If you could hear the words I would say in the stillness of my mind you’d be saddened to know that it was ME I was talking to. The words I chose to say to myself would often be harsh, biting, shaming and belittling. I’d be quick to label and slow to forgive and the result was that my self esteem took hit after hit.
This went on for years – until somewhere in my mid-20’s I got a glimpse of the relationship I had created with myself. It was precarious at best. I couldn’t rely on myself and there was evidence all over my life of how I consistently let myself down.
Sure >> on the outside I might’ve appeared confident but my truth was that I had been a crappy friend, lover and confidante to myself for most of my life.
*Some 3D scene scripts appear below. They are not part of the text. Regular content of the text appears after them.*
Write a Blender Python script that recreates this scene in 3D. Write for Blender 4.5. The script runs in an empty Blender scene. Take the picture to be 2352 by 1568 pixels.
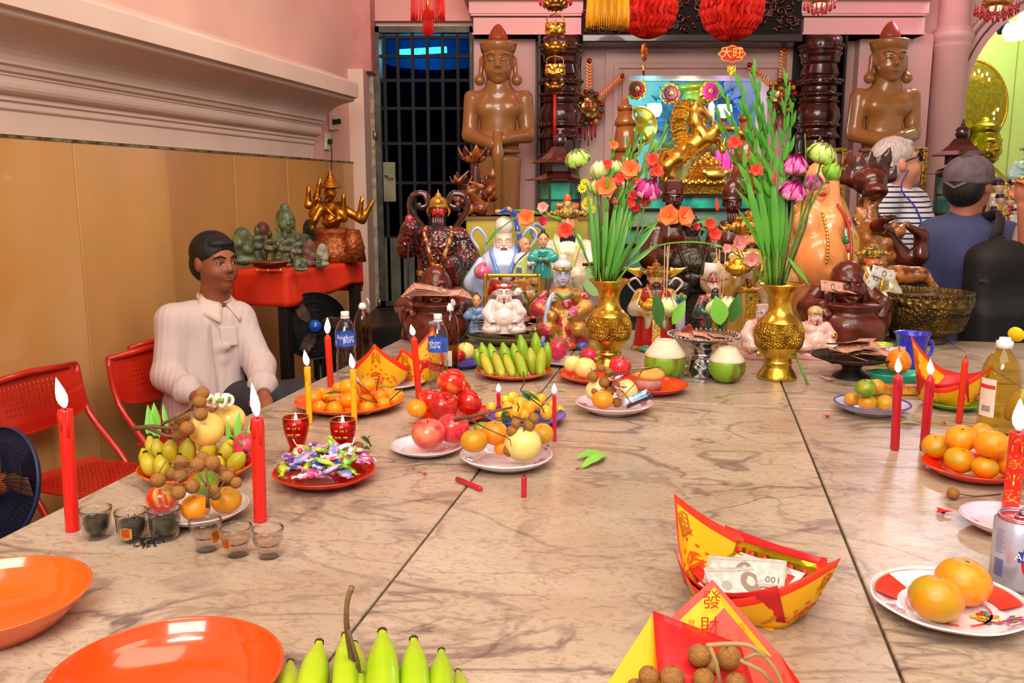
import bpy,math,random
import numpy as np
from mathutils import Vector,Matrix
from math import sin,cos,pi,radians as R_,atan2,hypot,sqrt
random.seed(7); rs = np.random.RandomState(5)
sc = bpy.context.scene; COL = sc.collection
# ------------------------------------------------------------------ camera
F = 2007.0; PIT = math.atan(350/F); SP,CP = sin(PIT),cos(PIT); CZ = 1.5; TZ = .95
cam = bpy.data.cameras.new('camera'); cam.lens = F/2352*36; cam.sensor_width = 36; cam.clip_start = .02
co = bpy.data.objects.new('camera',cam); COL.objects.link(co); co.location = (0,0,CZ); co.rotation_euler = (pi/2-PIT,0,0); sc.camera = co
sc.view_settings.view_transform = 'Standard'; sc.view_settings.look = 'None'; sc.view_settings.gamma = 1; sc.view_settings.use_curve_mapping = False
sc.view_settings.exposure = 0.12
sc.cycles.max_bounces = 10; sc.cycles.transparent_max_bounces = 24; sc.cycles.caustics_reflective = False; sc.cycles.caustics_refractive = False; sc.cycles.sample_clamp_indirect = 4
w = bpy.data.worlds.new('world'); sc.world = w; w.use_nodes = True
w.node_tree.nodes['Background'].inputs[0].default_value = (1,.86,.72,1); w.node_tree.nodes['Background'].inputs[1].default_value = .62
def light(kind,loc,col,en,size=.1,tgt=None,sy=None,nm='unseen_light'):
  l = bpy.data.lights.new(nm,kind); l.color = col; l.energy = en
  if kind == 'AREA':
    l.size = size
    if sy: l.shape = 'RECTANGLE'; l.size_y = sy
  elif kind == 'POINT': l.shadow_soft_size = size
  elif kind == 'SPOT': l.shadow_soft_size = size; l.spot_size = 1.2; l.spot_blend = .6
  o = bpy.data.objects.new(nm,l); COL.objects.link(o); o.location = loc
  if tgt: o.rotation_euler = (Vector(tgt)-Vector(loc)).to_track_quat('-Z','Y').to_euler()
  return o
light('AREA',(.5,.7,3.3),(1,.86,.7),50,2.4,(.4,2.4,.9),1.6)  # soft overhead key light added over the table, out of view
light('AREA',(.4,2.9,3.45),(1,.88,.76),66,2.6,(.5,6.0,1.7),.9)  # unseen light added to brighten the back wall
light('AREA',(3.3,6.6,3.2),(.75,.88,1),16,.5,(1.2,1.6,.95),.12)
light('AREA',(-.6,-1.0,3.0),(1,.95,.88),75,1.6,(-1.2,3.5,1.5),1.0)  # unseen fill added behind the camera to lift the left wall
light('POINT',(.4,6.3,2.95),(1,.1,.28),4.2,.1,nm='red_lantern_glow')
light('POINT',(2.9,6.2,3.0),(1,.12,.42),4.8,.12,nm='red_lantern_glow')
light('POINT',(-.7,5.9,3.2),(1,.4,.5),4,.2,nm='pink_glow')
# ------------------------------------------------------------------ pixel / depth helpers
def ray(u,v):
  x = (u-1176)/F; y = -(v-784)/F
  return (x,CP+y*SP,-SP+y*CP)
def P(u,v,D):
  d = ray(u,v); t = D/d[1]; return Vector((d[0]*t,D,CZ+d[2]*t))
def Z(u,v,z=TZ):
  d = ray(u,v); t = (z-CZ)/d[2]; return Vector((d[0]*t,d[1]*t,z))
def mpp(q): return (q[1]*CP-(q[2]-CZ)*SP)/F            # metres per pixel at a point
def at(u,D,z): # point at pixel column u, distance D, height z
  t = D*CP-(z-CZ)*SP; return Vector(((u-1176)/F*t,D,z))
# ------------------------------------------------------------------ materials
def lin(h):
  h = h.lstrip('#'); c = [int(h[i:i+2],16)/255 for i in (0,2,4)]
  return tuple((x/12.92 if x <= .04045 else ((x+.055)/1.055)**2.4) for x in c)+(1,)
MC = {}
def M(c,r=.5,me=0,c2=None,ns=8,lo=.4,hi=.6,bump=0,bs=30,coat=0,sub=0,em=0,tr=0,ior=1.45,al=1,sheen=0,kind='noise',det=3,obj=True,spec=.5,st=None):
  key = (c,r,me,c2,ns,lo,hi,bump,bs,coat,sub,em,tr,ior,al,kind,det,spec,st)
  if key in MC: return MC[key]
  m = bpy.data.materials.new('mat'); m.use_nodes = True; nt = m.node_tree; b = nt.nodes['Principled BSDF']; I = b.inputs
  I['Base Color'].default_value = lin(c); I['Roughness'].default_value = r; I['Metallic'].default_value = me
  I['Coat Weight'].default_value = coat; I['Coat Roughness'].default_value = .05; I['IOR'].default_value = ior; I['Alpha'].default_value = al
  I['Specular IOR Level'].default_value = spec
  if sub: I['Subsurface Weight'].default_value = sub; I['Subsurface Radius'].default_value = (.02,.01,.005); I['Subsurface Scale'].default_value = .3
  if tr: I['Transmission Weight'].default_value = tr
  if em: I['Emission Color'].default_value = lin(c); I['Emission Strength'].default_value = em
  if c2 or bump:
    tc = nt.nodes.new('ShaderNodeTexCoord'); src = tc.outputs['Object']
    if st:
      mp = nt.nodes.new('ShaderNodeMapping'); mp.inputs['Scale'].default_value = st; nt.links.new(src,mp.inputs[0]); src = mp.outputs[0]
  def tex(scale):
    if kind == 'vor':
      n = nt.nodes.new('ShaderNodeTexVoronoi'); n.inputs['Scale'].default_value = scale; nt.links.new(src,n.inputs['Vector']); return n.outputs['Distance']
    if kind == 'wave':
      n = nt.nodes.new('ShaderNodeTexWave'); n.inputs['Scale'].default_value = scale; n.inputs['Distortion'].default_value = 6; n.inputs['Detail'].default_value = 3; nt.links.new(src,n.inputs['Vector']); return n.outputs['Fac']
    if kind == 'stripe':
      n = nt.nodes.new('ShaderNodeTexWave'); n.inputs['Scale'].default_value = scale; n.bands_direction = 'Z' if st and not st[0] else 'X'; nt.links.new(src,n.inputs['Vector']); return n.outputs['Fac']
    n = nt.nodes.new('ShaderNodeTexNoise'); n.inputs['Scale'].default_value = scale; n.inputs['Detail'].default_value = det; nt.links.new(src,n.inputs['Vector']); return n.outputs['Fac']
  if c2:
    rp = nt.nodes.new('ShaderNodeValToRGB'); rp.color_ramp.elements[0].position = lo; rp.color_ramp.elements[1].position = hi
    rp.color_ramp.elements[0].color = lin(c); rp.color_ramp.elements[1].color = lin(c2)
    nt.links.new(tex(ns),rp.inputs[0]); nt.links.new(rp.outputs[0],I['Base Color'])
    if em: nt.links.new(rp.outputs[0],I['Emission Color'])
  if bump:
    bp = nt.nodes.new('ShaderNodeBump'); bp.inputs['Strength'].default_value = bump; bp.inputs['Distance'].default_value = .01
    nt.links.new(tex(bs),bp.inputs['Height']); nt.links.new(bp.outputs[0],I['Normal'])
    if coat: nt.links.new(bp.outputs[0],I['Coat Normal'])
  MC[key] = m; return m
def cer(c,c2=None,ns=12,lo=.5,hi=.56): return M(c,.25,0,c2,ns,lo,hi,coat=.8)      # glazed porcelain
GOLD = M('#ecb840',.28,1,'#c08420',30,.35,.7,bump=.5,bs=60)
GOLDS = M('#f4c860',.28,.95)
GOLDR = M('#f8c450',.26,1,bump=1,bs=45,kind='vor')
SILV = M('#c8c4c8',.18,1,bump=.6,bs=45,kind='vor')
BLK = M('#141010',.3,coat=.5); DKW = M('#2a100a',.25,0,'#4a1c10',9,coat=.6,st=(1,1,.3))
def thin(c,dens=0.01,gl=1.3):   # clear sheet of glass or plastic: tinted see-through with a Fresnel gloss
  key = ('thin',c,dens,gl)
  if key in MC: return MC[key]
  m = bpy.data.materials.new('glass'); m.use_nodes = True; nt = m.node_tree; nt.nodes.remove(nt.nodes['Principled BSDF']); out = nt.nodes['Material Output']
  t = nt.nodes.new('ShaderNodeBsdfTransparent'); g = nt.nodes.new('ShaderNodeBsdfGlossy'); x = nt.nodes.new('ShaderNodeMixShader'); fr = nt.nodes.new('ShaderNodeLayerWeight'); fr.inputs[0].default_value = .5; pw = nt.nodes.new('ShaderNodeMath'); pw.operation = 'POWER'; pw.inputs[1].default_value = 3.5; mu = nt.nodes.new('ShaderNodeMath')
  t.inputs[0].default_value = lin(c); g.inputs['Roughness'].default_value = .04; mu.operation = 'MULTIPLY_ADD'; mu.inputs[1].default_value = gl; mu.inputs[2].default_value = dens; mu.use_clamp = True
  nt.links.new(fr.outputs[1],pw.inputs[0]); nt.links.new(pw.outputs[0],mu.inputs[0]); nt.links.new(mu.outputs[0],x.inputs[0]); nt.links.new(t.outputs[0],x.inputs[1]); nt.links.new(g.outputs[0],x.inputs[2]); nt.links.new(x.outputs[0],out.inputs[0])
  MC[key] = m; return m
# ------------------------------------------------------------------ objects
def link(nm,data,parent=None):
  o = bpy.data.objects.new(nm,data); COL.objects.link(o)
  if parent: o.parent = parent
  return o
def tag(o,label=None,cat=None,group=None,kind=None):
  if label: o['label'] = label
  if cat: o['category'] = cat
  if group: o['group'] = group
  if kind: o['kind'] = kind
  return o
def thing(nm,label,cat,loc=(0,0,0),rz=0,group=None,s=1,rot=None):
  o = link(nm,None); o.empty_display_size = .02; o.location = loc; o.rotation_euler = rot if rot else (0,0,rz); o.scale = (s,)*3
  return tag(o,label,cat,group)
def mesh(v,f,mats=(),mi=None,smooth=True,nm='mesh'):
  me = bpy.data.meshes.new(nm); me.from_pydata(v if isinstance(v,list) else v.tolist(),[],f if isinstance(f,list) else f.tolist())
  for m in (mats if isinstance(mats,(list,tuple)) else [mats]): me.materials.append(m)
  if mi is not None and len(mi) == len(me.polygons): me.polygons.foreach_set('material_index',mi)
  if smooth: me.polygons.foreach_set('use_smooth',[True]*len(me.polygons))
  me.update(); return me
def rotm(rx=0,ry=0,rz=0): return np.array(Matrix.Rotation(rz,3,'Z')@Matrix.Rotation(ry,3,'Y')@Matrix.Rotation(rx,3,'X'))
def alignz(d):  # rotation taking +Z to d
  return np.array(Vector(d).to_track_quat('Z','Y').to_matrix())
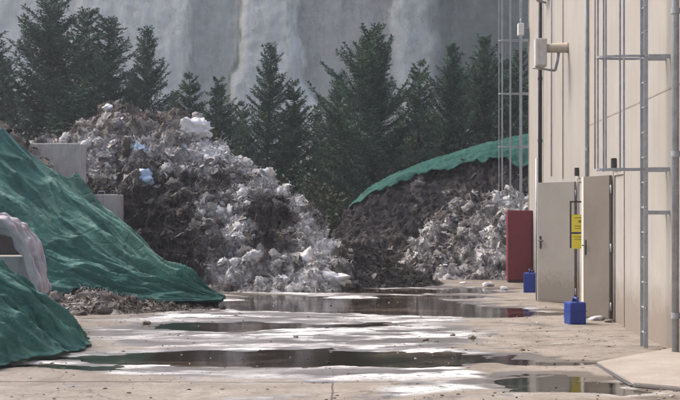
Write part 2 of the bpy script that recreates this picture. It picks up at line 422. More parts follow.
# ------------------------------------------------------------------ heaps of shredded waste
def smooth_interp(x, xs, ys, w=0.25):
    r = 0; ks = np.linspace(-1, 1, 9); wt = np.exp(-2 * ks ** 2)
    for k, q in zip(ks, wt): r = r + q * np.interp(x + k * w, xs, ys)
    return r / wt.sum()
def heap_shape(ctrl, nx, nt, lumps, seed, round_=0.03, w=0.25):
    """ctrl rows: x, crest height, crest y, front foot y, back foot y -> displaced grid and its normals"""
    c = np.array(ctrl, float)
    xs = np.linspace(c[0, 0], c[-1, 0], nx); ts = np.linspace(-1, 1, nt)
    H, Yr, Yf, Yb = [smooth_interp(xs, c[:, 0], c[:, k], w) for k in (1, 2, 3, 4)]
    q = np.sqrt(round_)
    pr = 1 - (np.sqrt(ts ** 2 + round_) - q) / (math.sqrt(1 + round_) - q)
    X = np.repeat(xs[:, None], nt, 1)
    Y = np.where(ts[None, :] >= 0, Yr[:, None] - ts[None, :] * (Yr - Yf)[:, None], Yr[:, None] - ts[None, :] * (Yb - Yr)[:, None])
    Z = H[:, None] * pr[None, :] - 0.04
    P = np.stack([X, Y, Z], -1)
    def normals(P):
        a = np.gradient(P, axis=0); b = np.gradient(P, axis=1)
        n = np.cross(b, a); n /= np.linalg.norm(n, axis=-1)[..., None] + 1e-9
        n *= np.where(n[..., 2:3] < 0, -1, 1)
        return n
    N = normals(P); f = P.reshape(-1, 3)
    fade = np.clip(Z.ravel() / 0.35 + 0.25, 0.1, 1)
    d = 0
    for amp, wl_, kind in lumps:
        q = f / wl_ + seed + 0.3 * np.stack([perlin(f / wl_ + k) for k in (3, 13, 23)], 1)
        d = d + amp * ((billow(q, 2) - 0.35) if kind == 'b' else fbm(q, 3))
    f = f + N.reshape(-1, 3) * (d * fade)[:, None]
    P = f.reshape(P.shape)
    return P, normals(P), d.reshape(Z.shape)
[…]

It saddened me to know how little I truly thought of myself and I lived my life like I had the biggest secret to keep sacred.
It took years of peeling back the layers – to create trust and love within myself to be able to know that I had my back. Years before I could be the one to create the soft place to land FOR myself and choose words of encouragement, gentleness and nurturing.
When I think of how mean I was to myself for all those years my heart hurts for that girl and woman who all too often looked outside herself for what she needed. If this is you, I see you. ? It’s not easy to overcome years of destructive habits but it IS possible – and all it takes is the desire to change the dialogue. You’re worth it. A little at a time moves the dial.